The IRS recommendations, by and large, would provide definition to sections of the tax code that very much need it. But no matter what happens with the rules, it will still be critically important to keep the pressure on DAFs to fulfill their public promises. As well-intentioned and useful as the proposed rules may be, they don’t get to the core of what makes DAFs so problematic.

Even if the IRS rules go through, DAFs will still have no payout requirement whatsoever. Individual DAF accounts will still have next to no disclosure requirements about payout and grantees, so they can still be used to anonymize giving. Private foundations will still be able to count grants to DAFs against their payout requirement. DAFs will still be able to give big grants to other DAFs. And if we’re not careful, efforts to use DAFs for impact investments could end up increasing investment advisor fees, while slowing the flow of funds to operating nonprofits.

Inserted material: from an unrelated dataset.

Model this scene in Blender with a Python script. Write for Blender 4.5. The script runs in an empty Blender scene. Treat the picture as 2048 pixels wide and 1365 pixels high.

Taxpayers subsidize donations when they go into DAFs, so the public has a vested interest in that money being distributed in a timely way for public benefit. In other words, the proposed IRS rules do not address many key policy issues. More is required. There are many policy changes that would help, including establishing a payout requirement for DAFs and demanding more transparency into how well individual DAF accounts are paying out and where their grants are going.

There is widespread support for proposals like these. DAF donors can also help by moving money out at a rapid clip to operating nonprofits, instead of paying them out as legal and investment fees. As DAFs become an ever-larger portion of the nonprofit funding system, both sponsors and donors must be held to a higher standard.

The authors would like to thank nonprofit legal expert Roger Colinvaux and nonprofit accounting expert Brian Mittendorf for their guidance on the technicalities of the proposed regulations. 



  1. This is not an exhaustive list. As Brian Mittendorf writes in The Conversation, one other change in the regulations would ban DAF donations from being used for nonprofit lobbying.